Task instructions: Produce an exact transcription of the listing below, omitting the pictures.

Data block:
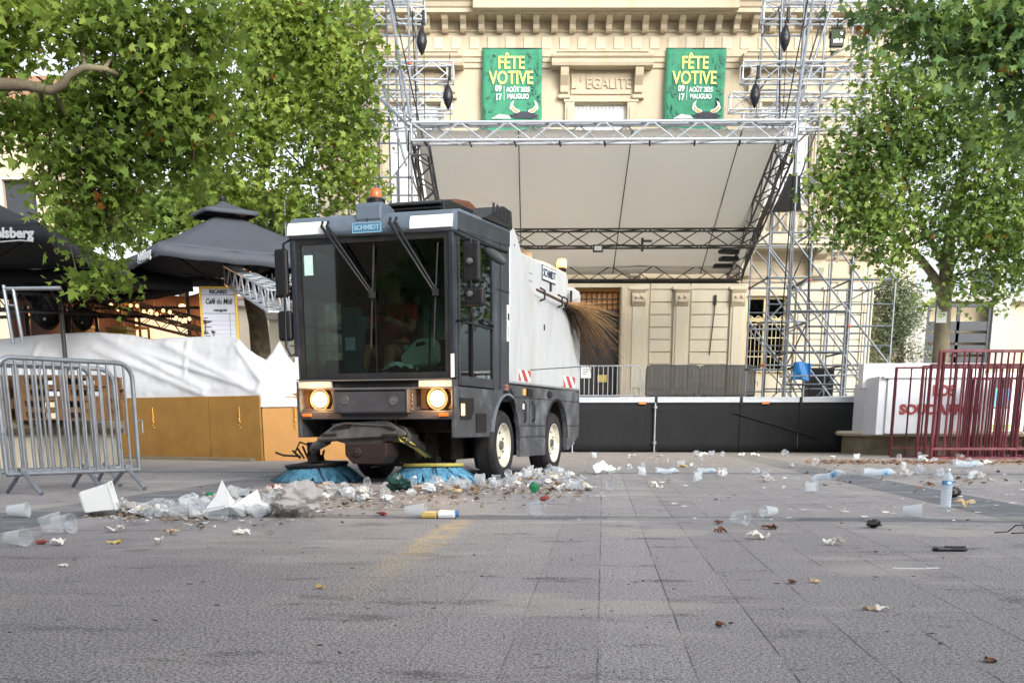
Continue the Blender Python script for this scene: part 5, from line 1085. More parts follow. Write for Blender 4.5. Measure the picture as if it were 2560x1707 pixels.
# ------------------------------------------------------------------ parasols
parm = mat('charcoal_parasol_cloth', '#41464f', .75, var=.1, scale=3, bump=.2, bscale=5); parm2 = mat('black_parasol_cloth', '#191c24', .75, var=.15, scale=3, bump=.2, bscale=5); mastm = mat('grey_mast', '#3c3b3c', .5, .3)
def parasol(cx, cy, zt, ze, hd, rz, lab, cloth, txt=None, vent=True):
    e = empty('parasol', (cx, cy, 0), rz, lab, 'parasol', 'big square parasols over the bar')
    c = [Vector((hd*math.cos(R(90*k)), hd*math.sin(R(90*k)), ze)) for k in range(4)]; apex = Vector((0, 0, zt))
    m = MB()
    for k in range(4):
        A, B = c[k], c[(k+1) % 4]
        def f(u, v):
            p = A.lerp(B, u); q = apex.lerp(p, .12 + .88*v); q.z -= .04*math.sin(math.pi*v) + .04*math.sin(math.pi*u)*v*v - .03*v; return q
        m.grid(f, 10, 10)
        m.grid(lambda u, v: (lambda p: Vector((p.x*(1 + .004*v), p.y*(1 + .004*v), p.z - .04*math.sin(math.pi*u) + .03 - .19*v + .01*math.sin(u*30))))(A.lerp(B, u)), 16, 1)
    m.build('canopy', cloth, e, smooth=50, solid=.006)
    if vent:
        m = MB(); cc = [v*.27 for v in c]
        for k in range(4):
            A, B = cc[k].copy(), cc[(k+1) % 4].copy(); A.z = B.z = zt - .02; ap = Vector((0, 0, zt + .19))
            m.grid(lambda u, v: (lambda q: (q.x, q.y, q.z - .03*math.sin(math.pi*v)))(ap.lerp(A.lerp(B, u), max(.02, v))), 6, 6)
            m.grid(lambda u, v: (lambda p: (p.x, p.y, p.z - .07*v))(A.lerp(B, u)), 6, 1)
        m.build('vent_cap', cloth, e, smooth=50, solid=.006)
        m = MB(); m.sphere((0, 0, zt + .22), (.05, .05, .07), nu=8, nv=6); m.build('finial', blackm, e)
    m = MB(); m.tube([(0, 0, 0), (0, 0, zt)], .04, 10); m.build('mast', mastm, e, smooth=60)
    for k in range(4):
        m = MB(); m.tube([c[k]*1.0 - Vector((0, 0, .03)), apex - Vector((0, 0, .1))], .014, 6); p = c[k].lerp(apex, .5); m.tube([p - Vector((0, 0, .08)), (0, 0, ze - .45)], .014, 6); m.build('rib', mastm, e)
    if txt:
        A, B = c[txt[1]], c[(txt[1]+1) % 4]; mid_ = A.lerp(B, .5); n_ = Vector((mid_.x, mid_.y, 0)).normalized(); d = (B - A).normalized(); upv = (apex - mid_).normalized()
        fr_ = Matrix((( d.x, upv.x, n_.x, 0), (d.y, upv.y, n_.y, 0), (d.z, upv.z, n_.z, 0), (0, 0, 0, 1)))
        nn_ = d.cross(upv); fr_ = Matrix(((d.x, upv.x, nn_.x), (d.y, upv.y, nn_.y), (d.z, upv.z, nn_.z))).to_4x4()
        tw = text('canopy_lettering', txt[0], txt[2], whitet, e, T(*(mid_ + n_*.05 + d*txt[3] + Vector((0, 0, -.075 - .03*math.cos(.9*txt[3])))) ) @ Matrix(((d.x, 0, n_.x, 0), (d.y, 0, n_.y, 0), (0, 1, 0, 0), (0, 0, 0, 1))), bold=.006, ext=.004, shear=.1)
        m = MB(); m.tube([tuple(mid_ + n_*.05 + d*(txt[3] + t_*txt[2]*2.0) + Vector((0, 0, -.17 + .012*math.sin(t_*3)))) for t_ in (-1, -.5, 0, .5, 1)], .007, 4); m.build('underline', whitet, e)
    return e
_a = W(557, 497, 21.5); _b = W(516, 597, 18.2)
parasol(_a.x, 21.5, _a.z - .22, _b.z + .05, 2.45, R(-12), 'charcoal parasol with a vented double top, left of the sweeper', parm, ('Adelsberg', 2, .19, 1.12))
_c = W(128, 594, 13.6)
parasol(_c.x - 1.95, 13.6 + 1.68, _c.z + 1.0, _c.z + .12, 2.5, R(48), 'black parasol with white lettering cut off by the left edge', parm2, ('Adelsberg', 2, .145, 1.38), vent=True)
parasol(-3.0, 22.2, 3.9, 3.15, 2.3, R(-6), 'black parasol behind the charcoal one, low beside the sweeper cab', parm2, ('Adelsberg', 2, .3, .2), vent=False)
parasol(-8.2, 21.6, 3.75, 3.1, 2.4, R(2), 'black parasol far back over the pallets, edge below the leaves', parm2, None, vent=False)
# ------------------------------------------------------------------ dance-floor canopy, trusses and lamps behind the bar
cn = empty('bar_canopy', (-6.6, 24.5, 0), R(-3), 'dark bar tent with brown lining and warm lamps inside', 'tent')
brown = mat('brown_lining', '#3b2620', .8, var=.2, scale=2, bump=.4, bscale=4)
m = MB(); m.grid(lambda u, v: (-4.6 + 5.0*u, -1.5 + 5*v, 3.25 + .25*math.sin(u*3.1) - .10*math.sin(u*22) + .5*v), 40, 12); m.build('roof_cloth', darkfab, cn, smooth=80, solid=.02)
m = MB(); m.grid(lambda u, v: (-4.6 + 4.9*u, 1.6 + .12*math.sin(u*26), 2.0 + 1.4*v + .06*math.sin(u*14)), 60, 6); m.build('inner_lining', brown, cn, smooth=80, solid=.02)
m = MB(); m.box(-4.6, .4, -1.3, -1.25, 2.62, 2.68); m.box(-4.6, .4, -.6, -.56, 2.85, 2.9); m.box(-4.6, .4, 1.2, 1.25, 2.35, 2.4); m.build('cross_rail', blackm, cn)
for x in (-4.5, -2.0, .35):
    for y in (-1.3, 1.4): m = MB(); m.tube([(x, y, 0), (x, y, 3.3)], .035, 8); m.build('post', mastm, cn)
wl = emis('warm_lamp', (1, .5, .18), 2.5)
for (x, y, s_) in ((-.5, 640, .05), (-1.2, 655, .04), (-2.9, 645, .05), (.1, 640, .035)):
    m = MB(); z = {640: 3.05, 655: 2.95, 645: 3.0}[y]; m.sphere((x, .9, z), (s_*1.5, .03, s_), nu=12, nv=8); m.build('warm_lamp', wl, cn, smooth=60)
    ld = bpy.data.lights.new('tent_lamp', 'POINT'); ld.energy = 26; ld.color = (1, .5, .2); ld.shadow_soft_size = .1; lo = bpy.data.objects.new('tent_lamp', ld); col.objects.link(lo); lo.location = cn.location + Vector((x, .75, z - .1))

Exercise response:
Continue the Blender Python script for this scene: part 5, from line 1085. More parts follow. Write for Blender 4.5. Measure the picture as if it were 2560x1707 pixels.
# ------------------------------------------------------------------ parasols
parm = mat('charcoal_parasol_cloth', '#41464f', .75, var=.1, scale=3, bump=.2, bscale=5); parm2 = mat('black_parasol_cloth', '#191c24', .75, var=.15, scale=3, bump=.2, bscale=5); mastm = mat('grey_mast', '#3c3b3c', .5, .3)
def parasol(cx, cy, zt, ze, hd, rz, lab, cloth, txt=None, vent=True):
    e = empty('parasol', (cx, cy, 0), rz, lab, 'parasol', 'big square parasols over the bar')
    c = [Vector((hd*math.cos(R(90*k)), hd*math.sin(R(90*k)), ze)) for k in range(4)]; apex = Vector((0, 0, zt))
    m = MB()
    for k in range(4):
        A, B = c[k], c[(k+1) % 4]
        def f(u, v):
            p = A.lerp(B, u); q = apex.lerp(p, .12 + .88*v); q.z -= .04*math.sin(math.pi*v) + .04*math.sin(math.pi*u)*v*v - .03*v; return q
        m.grid(f, 10, 10)
        m.grid(lambda u, v: (lambda p: Vector((p.x*(1 + .004*v), p.y*(1 + .004*v), p.z - .04*math.sin(math.pi*u) + .03 - .19*v + .01*math.sin(u*30))))(A.lerp(B, u)), 16, 1)
    m.build('canopy', cloth, e, smooth=50, solid=.006)
    if vent:
        m = MB(); cc = [v*.27 for v in c]
        for k in range(4):
            A, B = cc[k].copy(), cc[(k+1) % 4].copy(); A.z = B.z = zt - .02; ap = Vector((0, 0, zt + .19))
            m.grid(lambda u, v: (lambda q: (q.x, q.y, q.z - .03*math.sin(math.pi*v)))(ap.lerp(A.lerp(B, u), max(.02, v))), 6, 6)
            m.grid(lambda u, v: (lambda p: (p.x, p.y, p.z - .07*v))(A.lerp(B, u)), 6, 1)
        m.build('vent_cap', cloth, e, smooth=50, solid=.006)
        m = MB(); m.sphere((0, 0, zt + .22), (.05, .05, .07), nu=8, nv=6); m.build('finial', blackm, e)
    m = MB(); m.tube([(0, 0, 0), (0, 0, zt)], .04, 10); m.build('mast', mastm, e, smooth=60)
    for k in range(4):
        m = MB(); m.tube([c[k]*1.0 - Vector((0, 0, .03)), apex - Vector((0, 0, .1))], .014, 6); p = c[k].lerp(apex, .5); m.tube([p - Vector((0, 0, .08)), (0, 0, ze - .45)], .014, 6); m.build('rib', mastm, e)
    if txt:
        A, B = c[txt[1]], c[(txt[1]+1) % 4]; mid_ = A.lerp(B, .5); n_ = Vector((mid_.x, mid_.y, 0)).normalized(); d = (B - A).normalized(); upv = (apex - mid_).normalized()
        fr_ = Matrix((( d.x, upv.x, n_.x, 0), (d.y, upv.y, n_.y, 0), (d.z, upv.z, n_.z, 0), (0, 0, 0, 1)))
        nn_ = d.cross(upv); fr_ = Matrix(((d.x, upv.x, nn_.x), (d.y, upv.y, nn_.y), (d.z, upv.z, nn_.z))).to_4x4()
        tw = text('canopy_lettering', txt[0], txt[2], whitet, e, T(*(mid_ + n_*.05 + d*txt[3] + Vector((0, 0, -.075 - .03*math.cos(.9*txt[3])))) ) @ Matrix(((d.x, 0, n_.x, 0), (d.y, 0, n_.y, 0), (0, 1, 0, 0), (0, 0, 0, 1))), bold=.006, ext=.004, shear=.1)
        m = MB(); m.tube([tuple(mid_ + n_*.05 + d*(txt[3] + t_*txt[2]*2.0) + Vector((0, 0, -.17 + .012*math.sin(t_*3)))) for t_ in (-1, -.5, 0, .5, 1)], .007, 4); m.build('underline', whitet, e)
    return e
_a = W(557, 497, 21.5); _b = W(516, 597, 18.2)
parasol(_a.x, 21.5, _a.z - .22, _b.z + .05, 2.45, R(-12), 'charcoal parasol with a vented double top, left of the sweeper', parm, ('Adelsberg', 2, .19, 1.12))
_c = W(128, 594, 13.6)
parasol(_c.x - 1.95, 13.6 + 1.68, _c.z + 1.0, _c.z + .12, 2.5, R(48), 'black parasol with white lettering cut off by the left edge', parm2, ('Adelsberg', 2, .145, 1.38), vent=True)
parasol(-3.0, 22.2, 3.9, 3.15, 2.3, R(-6), 'black parasol behind the charcoal one, low beside the sweeper cab', parm2, ('Adelsberg', 2, .3, .2), vent=False)
parasol(-8.2, 21.6, 3.75, 3.1, 2.4, R(2), 'black parasol far back over the pallets, edge below the leaves', parm2, None, vent=False)
# ------------------------------------------------------------------ dance-floor canopy, trusses and lamps behind the bar
cn = empty('bar_canopy', (-6.6, 24.5, 0), R(-3), 'dark bar tent with brown lining and warm lamps inside', 'tent')
brown = mat('brown_lining', '#3b2620', .8, var=.2, scale=2, bump=.4, bscale=4)
m = MB(); m.grid(lambda u, v: (-4.6 + 5.0*u, -1.5 + 5*v, 3.25 + .25*math.sin(u*3.1) - .10*math.sin(u*22) + .5*v), 40, 12); m.build('roof_cloth', darkfab, cn, smooth=80, solid=.02)
m = MB(); m.grid(lambda u, v: (-4.6 + 4.9*u, 1.6 + .12*math.sin(u*26), 2.0 + 1.4*v + .06*math.sin(u*14)), 60, 6); m.build('inner_lining', brown, cn, smooth=80, solid=.02)
m = MB(); m.box(-4.6, .4, -1.3, -1.25, 2.62, 2.68); m.box(-4.6, .4, -.6, -.56, 2.85, 2.9); m.box(-4.6, .4, 1.2, 1.25, 2.35, 2.4); m.build('cross_rail', blackm, cn)
for x in (-4.5, -2.0, .35):
    for y in (-1.3, 1.4): m = MB(); m.tube([(x, y, 0), (x, y, 3.3)], .035, 8); m.build('post', mastm, cn)
wl = emis('warm_lamp', (1, .5, .18), 2.5)
for (x, y, s_) in ((-.5, 640, .05), (-1.2, 655, .04), (-2.9, 645, .05), (.1, 640, .035)):
    m = MB(); z = {640: 3.05, 655: 2.95, 645: 3.0}[y]; m.sphere((x, .9, z), (s_*1.5, .03, s_), nu=12, nv=8); m.build('warm_lamp', wl, cn, smooth=60)
    ld = bpy.data.lights.new('tent_lamp', 'POINT'); ld.energy = 26; ld.color = (1, .5, .2); ld.shadow_soft_size = .1; lo = bpy.data.objects.new('tent_lamp', ld); col.objects.link(lo); lo.location = cn.location + Vector((x, .75, z - .1))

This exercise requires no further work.